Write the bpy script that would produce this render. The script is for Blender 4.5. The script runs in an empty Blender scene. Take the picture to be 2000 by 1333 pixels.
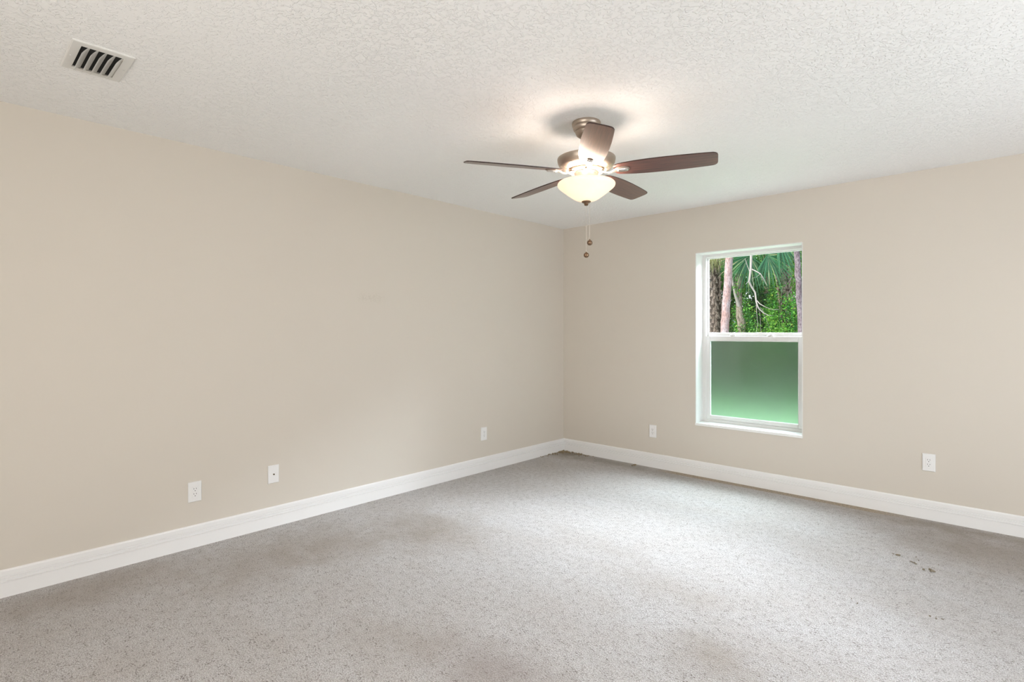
import bpy, bmesh, math, random
from mathutils import Vector, Matrix

scene = bpy.context.scene
COL = scene.collection
PI = math.pi

# ---------------------------------------------------------------- camera
EYE = 1.305
ROT = math.radians(43.17)
cam_data = bpy.data.cameras.new('camera')
cam = bpy.data.objects.new('camera', cam_data)
COL.objects.link(cam)
cam.location = (0, 0, EYE)
cam.rotation_euler = (PI / 2, 0, ROT)
cam_data.sensor_width = 36
cam_data.lens = 1048 / 2000 * 36
cam_data.shift_y = -17.5 / 2000
cam_data.clip_start = 0.05
scene.camera = cam

# ---------------------------------------------------------------- view, sky, sun, daylight and added fill
scene.view_settings.view_transform = 'Standard'
scene.view_settings.look = 'None'
scene.view_settings.exposure = 0.65
scene.view_settings.gamma = 1.0
scene.view_settings.use_curve_mapping = False

world = bpy.data.worlds.new('sky')
scene.world = world
world.use_nodes = True
wn = world.node_tree.nodes
wl = world.node_tree.links
wn.clear()
w_out = wn.new('ShaderNodeOutputWorld')
w_bg = wn.new('ShaderNodeBackground')
w_sky = wn.new('ShaderNodeTexSky')
w_sky.sky_type = 'HOSEK_WILKIE'
w_sky.sun_direction = Vector((-0.45, -0.55, 0.72)).normalized()
w_sky.turbidity = 6.0
w_sky.ground_albedo = 0.3
w_bg.inputs['Strength'].default_value = 2.6
w_mix = wn.new('ShaderNodeMix')
w_mix.data_type = 'RGBA'
w_mix.inputs['Factor'].default_value = 0.55
w_mix.inputs['B'].default_value = (0.86, 0.93, 1.0, 1)
wl.new(w_sky.outputs[0], w_mix.inputs['A'])
wl.new(w_mix.outputs['Result'], w_bg.inputs['Color'])
wl.new(w_bg.outputs[0], w_out.inputs[0])


def light(name, kind, loc, energy, color, direction=None, parent=None, **kw):
    d = bpy.data.lights.new(name, kind)
    d.energy = energy
    d.color = color
    for k, v in kw.items():
        setattr(d, k, v)
    o = bpy.data.objects.new(name, d)
    COL.objects.link(o)
    o.location = loc
    if direction is not None:
        o.rotation_euler = Vector(direction).to_track_quat('-Z', 'Y').to_euler()
    if parent:
        o.parent = parent
    return o


# sun on the garden, from behind the house
light('sun', 'SUN', (0, -5, 8), 4.2, (1.0, 0.95, 0.86), (0.45, 0.6, -0.75), angle=0.02)
# room shell: wall_left x=XL, wall_back y=YB (the window wall), wall_right x=XR, wall_front y=YF
XL, XR, YB, YF, H = -3.635, 1.75, 4.708, -1.75, 2.44
# fill lights added behind unseen openings in the two walls outside the frame
light('fill_side', 'AREA', (XR + 0.10, 2.6, 1.15), 26, (0.88, 0.94, 1.0), (-1, 0, 0),
      shape='RECTANGLE', size=1.9, size_y=1.9)
light('fill_behind', 'AREA', (-0.5, YF - 0.10, 1.3), 49, (1.0, 0.94, 0.85), (0, 1, 0),
      shape='RECTANGLE', size=2.2, size_y=1.5)
# area light added for open sky, shining down through the window in view
light('sky_fill_garden', 'AREA', (-1.6, YB + 3.3, 5.2), 6200, (0.82, 0.895, 1.0), (0.0, -3.3, -4.0),
      shape='RECTANGLE', size=7.0, size_y=4.0, spread=2.6)
# sky portal in the window that the photograph shows
pl = light('daylight_window', 'AREA', (-1.681, YB + 0.26, 1.249), 1, (1, 1, 1), (0, -1, 0),
           shape='RECTANGLE', size=0.9, size_y=1.56)
pl.data.cycles.is_portal = True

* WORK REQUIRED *
Copy out every line of the material above exactly, skipping the pictures.

* ANSWER TO THE TASK *
Write the bpy script that would produce this render. The script is for Blender 4.5. The script runs in an empty Blender scene. Take the picture to be 2000 by 1333 pixels.
import bpy, bmesh, math, random
from mathutils import Vector, Matrix

scene = bpy.context.scene
COL = scene.collection
PI = math.pi

# ---------------------------------------------------------------- camera
EYE = 1.305
ROT = math.radians(43.17)
cam_data = bpy.data.cameras.new('camera')
cam = bpy.data.objects.new('camera', cam_data)
COL.objects.link(cam)
cam.location = (0, 0, EYE)
cam.rotation_euler = (PI / 2, 0, ROT)
cam_data.sensor_width = 36
cam_data.lens = 1048 / 2000 * 36
cam_data.shift_y = -17.5 / 2000
cam_data.clip_start = 0.05
scene.camera = cam

# ---------------------------------------------------------------- view, sky, sun, daylight and added fill
scene.view_settings.view_transform = 'Standard'
scene.view_settings.look = 'None'
scene.view_settings.exposure = 0.65
scene.view_settings.gamma = 1.0
scene.view_settings.use_curve_mapping = False

world = bpy.data.worlds.new('sky')
scene.world = world
world.use_nodes = True
wn = world.node_tree.nodes
wl = world.node_tree.links
wn.clear()
w_out = wn.new('ShaderNodeOutputWorld')
w_bg = wn.new('ShaderNodeBackground')
w_sky = wn.new('ShaderNodeTexSky')
w_sky.sky_type = 'HOSEK_WILKIE'
w_sky.sun_direction = Vector((-0.45, -0.55, 0.72)).normalized()
w_sky.turbidity = 6.0
w_sky.ground_albedo = 0.3
w_bg.inputs['Strength'].default_value = 2.6
w_mix = wn.new('ShaderNodeMix')
w_mix.data_type = 'RGBA'
w_mix.inputs['Factor'].default_value = 0.55
w_mix.inputs['B'].default_value = (0.86, 0.93, 1.0, 1)
wl.new(w_sky.outputs[0], w_mix.inputs['A'])
wl.new(w_mix.outputs['Result'], w_bg.inputs['Color'])
wl.new(w_bg.outputs[0], w_out.inputs[0])


def light(name, kind, loc, energy, color, direction=None, parent=None, **kw):
    d = bpy.data.lights.new(name, kind)
    d.energy = energy
    d.color = color
    for k, v in kw.items():
        setattr(d, k, v)
    o = bpy.data.objects.new(name, d)
    COL.objects.link(o)
    o.location = loc
    if direction is not None:
        o.rotation_euler = Vector(direction).to_track_quat('-Z', 'Y').to_euler()
    if parent:
        o.parent = parent
    return o


# sun on the garden, from behind the house
light('sun', 'SUN', (0, -5, 8), 4.2, (1.0, 0.95, 0.86), (0.45, 0.6, -0.75), angle=0.02)
# room shell: wall_left x=XL, wall_back y=YB (the window wall), wall_right x=XR, wall_front y=YF
XL, XR, YB, YF, H = -3.635, 1.75, 4.708, -1.75, 2.44
# fill lights added behind unseen openings in the two walls outside the frame
light('fill_side', 'AREA', (XR + 0.10, 2.6, 1.15), 26, (0.88, 0.94, 1.0), (-1, 0, 0),
      shape='RECTANGLE', size=1.9, size_y=1.9)
light('fill_behind', 'AREA', (-0.5, YF - 0.10, 1.3), 49, (1.0, 0.94, 0.85), (0, 1, 0),
      shape='RECTANGLE', size=2.2, size_y=1.5)
# area light added for open sky, shining down through the window in view
light('sky_fill_garden', 'AREA', (-1.6, YB + 3.3, 5.2), 6200, (0.82, 0.895, 1.0), (0.0, -3.3, -4.0),
      shape='RECTANGLE', size=7.0, size_y=4.0, spread=2.6)
# sky portal in the window that the photograph shows
pl = light('daylight_window', 'AREA', (-1.681, YB + 0.26, 1.249), 1, (1, 1, 1), (0, -1, 0),
           shape='RECTANGLE', size=0.9, size_y=1.56)
pl.data.cycles.is_portal = True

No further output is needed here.